All posts by Kate Masur and Greg Downs

Editors’ Note: March 2017 Issue

We are very pleased to announce the publication of our March 2017 special issue. Copies will be in your mailboxes soon, but to tide you over until then, here is the editors’ note from our guest editors, Kate Masur and Greg Downs!


One hundred and fifty years since Reconstruction, we believe now is a propitious time to take stock of the scholarly literature and public memory that shape our collective understanding of that crucial era. Almost thirty years after the publication of Eric Foner’s monumental Reconstruction: America’s Unfinished Revolution, we are in the midst of a deep, searching exploration of how to define, analyze, and narrate the crucial period that began during the Civil War and extended, arguably, until the close of the century.
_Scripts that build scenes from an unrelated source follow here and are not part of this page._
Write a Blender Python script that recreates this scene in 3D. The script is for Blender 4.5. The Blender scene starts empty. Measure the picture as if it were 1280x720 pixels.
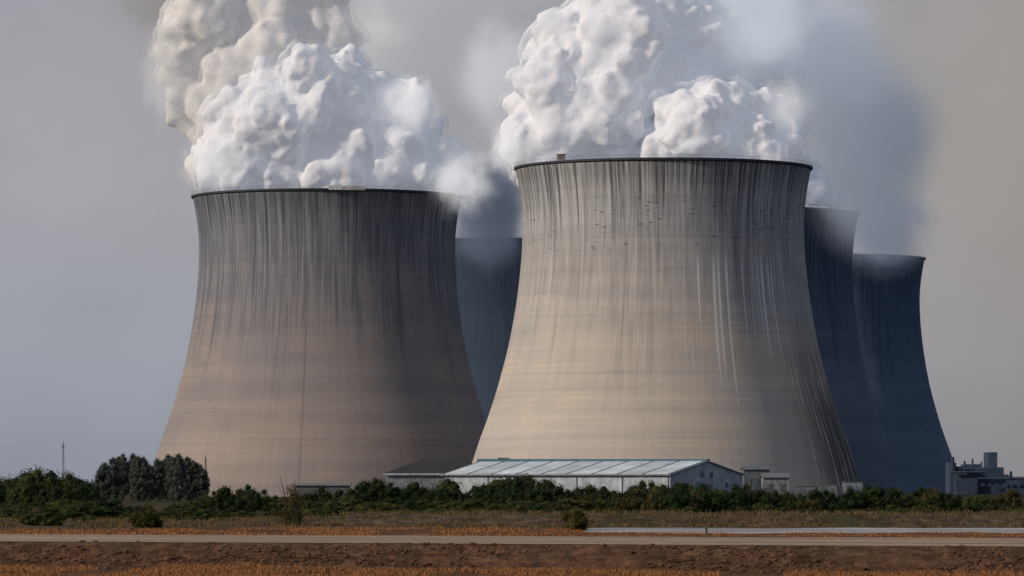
import bpy, bmesh, math, random
import numpy as np
from mathutils import Vector, noise as mn
random.seed(7); np.random.seed(7)
S = bpy.context.scene; COL = S.collection
F = 5763.0; HY = 603.0; CH = 6.0
def mpp(d): return d / F
def at(px, py, d): return Vector(((px-640)*d/F, d, CH+(HY-py)*d/F))
def PX(px, d): return (px-640)*d/F

# ---------------------------------------------------------------- helpers
def link(o, parent=None):
    COL.objects.link(o)
    if parent: o.parent = parent
    return o
def tag(o, label=None, cat=None, group=None, kind=None):
    if label: o['label'] = label
    if cat: o['category'] = cat
    if group: o['group'] = group
    if kind: o['kind'] = kind
    return o
def empty(name, loc=(0,0,0), rz=0):
    o = bpy.data.objects.new(name, None); o.location = loc; o.rotation_euler = (0,0,rz)
    return link(o)
def mesh(name, V, Fc, mat, parent=None, smooth=False):
    me = bpy.data.meshes.new(name); me.from_pydata([tuple(v) for v in V], [], [tuple(f) for f in Fc]); me.update()
    if smooth: me.polygons.foreach_set('use_smooth', [True]*len(me.polygons))
    if mat: me.materials.append(mat)
    return link(bpy.data.objects.new(name, me), parent)
class MB:
    def __init__(s): s.V=[]; s.F=[]
    def box(s, x0,x1,y0,y1,z0,z1):
        b=len(s.V); s.V += [(x,y,z) for z in (z0,z1) for (x,y) in ((x0,y0),(x1,y0),(x1,y1),(x0,y1))]
        s.F += [tuple(b+i for i in f) for f in ((0,3,2,1),(4,5,6,7),(0,1,5,4),(1,2,6,5),(2,3,7,6),(3,0,4,7))]
        return s
    def poly(s, pts): b=len(s.V); s.V+=list(pts); s.F.append(tuple(range(b,b+len(pts)))); return s
    def prism(s, prof, x0, x1):   # profile in (y,z), extruded along x
        b=len(s.V); n=len(prof)
        s.V += [(x0,y,z) for y,z in prof]+[(x1,y,z) for y,z in prof]
        for i in range(n): j=(i+1)%n; s.F.append((b+i,b+j,b+n+j,b+n+i))
        s.F.append(tuple(b+i for i in range(n))[::-1]); s.F.append(tuple(b+n+i for i in range(n)))
        return s
    def tube(s, p0, p1, r0, r1=None, n=8):
        r1 = r0 if r1 is None else r1
        p0=Vector(p0); p1=Vector(p1); d=(p1-p0).normalized()
        u=d.orthogonal().normalized(); w=d.cross(u); b=len(s.V)
        for p,r in ((p0,r0),(p1,r1)):
            for i in range(n):
                a=2*math.pi*i/n; s.V.append(tuple(p+(u*math.cos(a)+w*math.sin(a))*r))
        for i in range(n): j=(i+1)%n; s.F.append((b+i,b+j,b+n+j,b+n+i))
        s.F.append(tuple(b+i for i in range(n))[::-1]); s.F.append(tuple(b+n+i for i in range(n)))
        return s
    def build(s, name, mat, parent=None, smooth=False): return mesh(name, s.V, s.F, mat, parent, smooth)

# ---------------------------------------------------------------- node helper
class G:
    def __init__(s, name):
        s.m = bpy.data.materials.new(name); s.m.use_nodes=True; s.nt=s.m.node_tree; s.nt.nodes.clear()
        s.out = s.nt.nodes.new('ShaderNodeOutputMaterial')
    def n(s, t, ins=None, **pr):
        nd = s.nt.nodes.new(t)
        for k,v in pr.items(): setattr(nd,k,v)
        for k,v in (ins or {}).items(): s.set(nd.inputs[k], v)
        return nd
    def set(s, sock, v):
        if isinstance(v, bpy.types.NodeSocket): s.nt.links.new(v, sock)
        else:
            if hasattr(sock.default_value,'__len__') and not hasattr(v,'__len__'): v=(v,)*len(sock.default_value)
            if hasattr(v,'__len__') and len(sock.default_value)==4 and len(v)==3: v=tuple(v)+(1,)
            sock.default_value = v
    def math(s, op, a, b=0, c=0, clamp=False):
        nd=s.n('ShaderNodeMath', operation=op, use_clamp=clamp)
        for i,v in enumerate((a,b,c)): s.set(nd.inputs[i], v)
        return nd.outputs[0]
    def mr(s, v, a,b,c=0,d=1, smooth=True):
        nd=s.n('ShaderNodeMapRange', {0:v,1:a,2:b,3:c,4:d}, interpolation_type='SMOOTHSTEP' if smooth else 'LINEAR'); return nd.outputs[0]
    def mix(s, f,a,b, bt='MIX'):
        nd=s.n('ShaderNodeMix', data_type='RGBA', blend_type=bt)
        s.set(nd.inputs[0],f); s.set(nd.inputs[6],a); s.set(nd.inputs[7],b); return nd.outputs[2]
    def noise(s, vec, sc=1, det=4, ro=.55, col=False, dist=0):
        nd=s.n('ShaderNodeTexNoise', {'Scale':sc,'Detail':det,'Roughness':ro,'Distortion':dist}); s.nt.links.new(vec, nd.inputs['Vector'])
        return nd.outputs['Color' if col else 'Fac']
    def xyz(s, x,y,z=0): return s.n('ShaderNodeCombineXYZ',{0:x,1:y,2:z}).outputs[0]
    def sep(s, v): nd=s.n('ShaderNodeSeparateXYZ',{0:v}); return nd.outputs[0],nd.outputs[1],nd.outputs[2]
    def pos(s): return s.n('ShaderNodeNewGeometry').outputs['Position']
    def obj(s): return s.n('ShaderNodeTexCoord').outputs['Object']
    def ramp(s, f, stops):
        nd=s.n('ShaderNodeValToRGB',{0:f}); cr=nd.color_ramp
        while len(cr.elements)<len(stops): cr.elements.new(.5)
        for e,(p,c) in zip(cr.elements, stops): e.position=p; e.color=tuple(c)+(1,)
        return nd.outputs[0]
    def bump(s, h, st=.5, dist=1): return s.n('ShaderNodeBump',{'Height':h,'Strength':st,'Distance':dist}).outputs[0]
    def surf(s, color, rough=.85, bump=None, spec=.2, metal=0):
        p=s.n('ShaderNodeBsdfPrincipled',{'Base Color':color,'Roughness':rough,'Metallic':metal,'Specular IOR Level':spec})
        if bump is not None: s.nt.links.new(bump,p.inputs['Normal'])
        s.nt.links.new(p.outputs[0], s.out.inputs[0]); return s.m
def plain(name, c, rough=.7, var=.25, sc=.6, metal=0):
    g=G(name); p=g.obj(); nz=g.noise(p,sc,5); x,y,z=g.sep(p)
    st=g.noise(g.xyz(g.math('MULTIPLY',x,2.2),g.math('MULTIPLY',y,2.2),g.math('MULTIPLY',z,.25)),1,4)
    f=g.math('MULTIPLY',nz,st); f=g.mr(f,.12,.42)
    dk=tuple(v*(1-var*1.6) for v in c); lt=tuple(min(1,v*(1+var*.4)) for v in c)
    return g.surf(g.mix(f,dk,lt), rough, g.bump(nz,.2,.1), metal=metal)

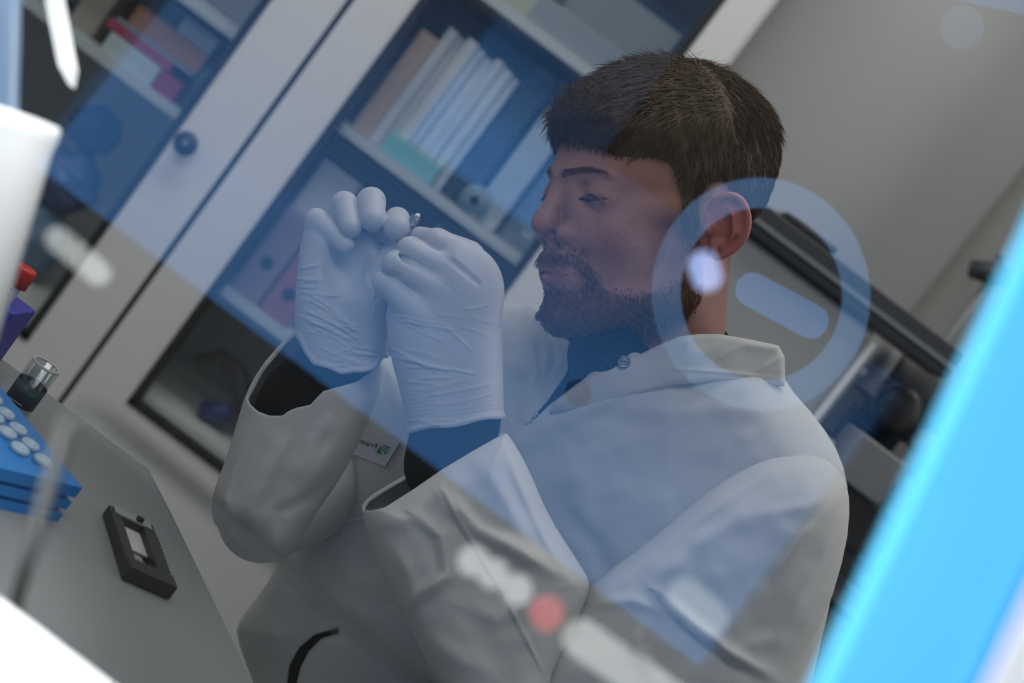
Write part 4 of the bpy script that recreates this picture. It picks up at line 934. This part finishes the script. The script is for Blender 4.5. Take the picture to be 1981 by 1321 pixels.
V, Q = surface(shirt_f, (930, 620, -60), (1480, 1250, 360), 5, 1); mesh_obj('shirt', Wp(V), Q, M_shirt, person, True)

# ------------------------------------------------------------------ lab coat
torso_p = Poly([(900, 650), (940, 610), (975, 588), (1045, 588), (1100, 640), (1300, 660), (1400, 665), (1500, 690), (1522, 745), (1585, 815), (1628, 885), (1643, 960), (1610, 1150), (1570, 1321), (1510, 1620), (520, 1620), (493, 1330), (455, 1228), (466, 1195), (508, 1142), (545, 1080), (600, 950), (660, 820), (715, 705), (800, 670)])
vneck_p = Poly([(1048, 560), (1062, 620), (1108, 668), (1098, 720), (1060, 775), (1011, 832), (1062, 784), (1132, 730), (1187, 668), (1190, 560)], 0)
neckh_p = Poly([(1150, 500), (1187, 672), (1250, 700), (1330, 690), (1420, 690), (1425, 500)], 1)
notch_p = Poly([(552, 1500), (556, 1321), (560, 1288), (578, 1254), (608, 1228), (655, 1214), (640, 1500)], 0)
def tz(x, y): return 150 + 0.42 * (1290 - x) * (x < 1290) - 0.15 * (x - 1290) * (x >= 1290) + 0.0 * y
def torso_f(P):
    zc = tz(P[:, 0], P[:, 1])
    d = pillow(P, torso_p, lambda x, y: zc, 195, 150)
    d = smax(d, -np.maximum(vneck_p(P[:, 0], P[:, 1]), P[:, 2] - zc + 30), 4)
    d = smax(d, -np.maximum(notch_p(P[:, 0], P[:, 1]), P[:, 2] - zc + 100), 2)
    d = np.maximum(d, -pillow(P, neckh_p, lambda x, y: zc - 60, 130, 60))
    return d
tV, tQ = surface(torso_f, (440, 570, -120), (1670, 1640, 680), 4.5, 2)
tN = vnormals(tV, tQ)
T_F = [([(1010, 860), (1120, 800), (1260, 740), (1380, 720)], 22, 12, 0.4), ([(1060, 940), (1180, 880), (1300, 830)], 26, 7, 0.3), ([(1020, 640), (1035, 720), (1005, 800)], 9, 8, 0.8), ([(1540, 1080), (1600, 980), (1640, 900)], 14, 8, 0.3),
       ([(1040, 605), (1060, 660), (1050, 740), (1015, 810)], 9, 7, 0.2), ([(1075, 650), (1085, 700), (1050, 760)], 7, 5, 0.2), ([(1110, 1010), (1150, 1060), (1165, 1110)], 26, -14, 0.2),
       ([(560, 1100), (640, 1180), (720, 1230)], 30, 12, 0.4), ([(500, 1200), (540, 1260), (550, 1321)], 22, 10, 0.3), ([(600, 1040), (680, 1120), (760, 1150)], 30, 8, 0.2), ([(740, 700), (760, 760), (790, 830)], 14, 8, 0.3),
       ([(1530, 740), (1560, 800), (1600, 850), (1630, 930)], 10, 8, -0.5), ([(1200, 790), (1320, 800), (1480, 800)], 24, 8, 0.4), ([(1100, 900), (1120, 960), (1130, 1050)], 30, 9, 0.3),
       ([(1540, 760), (1575, 830), (1590, 900)], 8, 7, 0.2)]
tV = folds(tV, tN, T_F)
def surf_z(x, y, V=None):
    V = tV if V is None else V; m_ = (np.abs(V[:, 0] - x) < 7) & (np.abs(V[:, 1] - y) < 7); return V[m_, 2].min()
# upper arm (near)
ua_p = Poly([(1470, 872), (1530, 862), (1590, 880), (1635, 925), (1645, 975), (1637, 1060), (1602, 1180), (1528, 1316), (1450, 1500), (1000, 1560), (1020, 1300), (1128, 1150), (1172, 1108), (1240, 1060), (1310, 1000), (1385, 935)])
def ua_f(P):
    zc = -40 - 0.12 * (1640 - P[:, 0]) - 0.04 * (P[:, 1] - 900) + 60 / (1 + np.exp((P[:, 1] - 930) / 28))
    return pillow(P, ua_p, lambda x, y: zc, 105, 100)
uV, uQ = surface(ua_f, (980, 840, -260), (1670, 1580, 140), 4.5, 2); uN = vnormals(uV, uQ)
uV = folds(uV, uN, [([(1180, 1130), (1280, 1050), (1400, 960), (1480, 910)], 16, 10, -0.5), ([(1270, 1150), (1330, 1205), (1420, 1275), (1500, 1318)], 15, 16, 0.9), ([(1240, 1180), (1225, 1250), (1270, 1321)], 18, 12, 0.4),
                    ([(1630, 950), (1560, 1030), (1500, 1110)], 14, 9, 0.3), ([(1638, 990), (1590, 1080), (1540, 1160)], 12, 8, 0.3), ([(1620, 940), (1560, 975), (1470, 990)], 16, 8, 0.3), ([(1420, 1000), (1340, 1050), (1260, 1120)], 24, 10, 0.3),
                    ([(1590, 1120), (1500, 1230), (1400, 1260)], 22, 10, 0.4), ([(1620, 1080), (1580, 1170), (1530, 1260)], 12, 8, 0.3), ([(1500, 900), (1400, 950), (1320, 1010)], 18, 9, 0.3), ([(1150, 1170), (1220, 1165), (1290, 1190)], 14, 9, 0.5), ([(1350, 1120), (1440, 1100), (1520, 1050)], 30, 8, 0.2)])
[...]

Given the vibrancy of the field and growing attention to the public history of the era, it seems wise not to try to pin down exactly where we stand but to take stock, advance ideas, and generate conversation and debate.

To assess past and present scholarship and open paths to future work, the Journal of the Civil War Era commissioned scholars to write on discrete topics within the broader world of Reconstruction history. The forum on the future of Reconstruction, introduced and edited by Luke E. Harlow, features brief introductory notes in these pages by W. Fitzhugh Brundage, Gary Gerstle, Thomas C. Holt, Martha S. Jones, Mark A. Noll, Adrienne Petty, Lisa Tetrault, Elliott West, and Kidada E. Williams. Each short piece published here serves as an introduction to a longer, freely available essay available at the journal’s Web site.

Reconstruction historiography developed within a broader literary response to the end of the Civil War and to the ongoing transformations of the nation. In his provocative historiographical essay, law and literature scholar Brook Thomas challenges historians to revisit early Reconstruction historiography and to see it in the context of twentieth-century debates about the nature of evidence, narrative, and history itself.

Beyond historical writing, the era of Reconstruction has been difficult to publicly commemorate. Page Putnam Miller and Jennifer Whitmer Taylor give us the first detailed study of an early twenty-first-century effort to create a National Park Service site devoted to the era. Beaufort, South Carolina, is at the heart of the piece, which explores the failure of a project that garnered support locally and at high levels of government. At issue here is how and where people learn about history and whom they trust to explain it.

Reconstruction remains a crucial and sometimes confusing area to teach. In her essay, Hannah Rosen discusses the approaches she and others bring to the subject in the classroom, focusing on using the period as an opportunity to teach about the history of race and racism.

Finally, in a roundtable on Reconstruction and public memory, David M. Prior moderates a discussion among four professors who have been variously involved in public history projects—Beverly Bond, Thomas J. Brown, Eric Foner, and Salamishah Tillet—along with Nancy Bercaw of the National Museum of African American History and Culture and Jennifer Taylor of the Equal Justice Initiative. Their theme is the challenges and possibilities of encouraging public engagement with the era of Reconstruction.

While it is clear that certain themes will remain central to the study of the post–Civil War Era—emancipation and abolition, racial formation, labor, state building, constitutional change, and enfranchisement—the essays published here remind us of the protean nature of a period that, a century and a half later, remains open to new historical questions and dramatic reinterpretation. Our hope is that this special issue inspires further discussion and debate about where this era’s future might lie.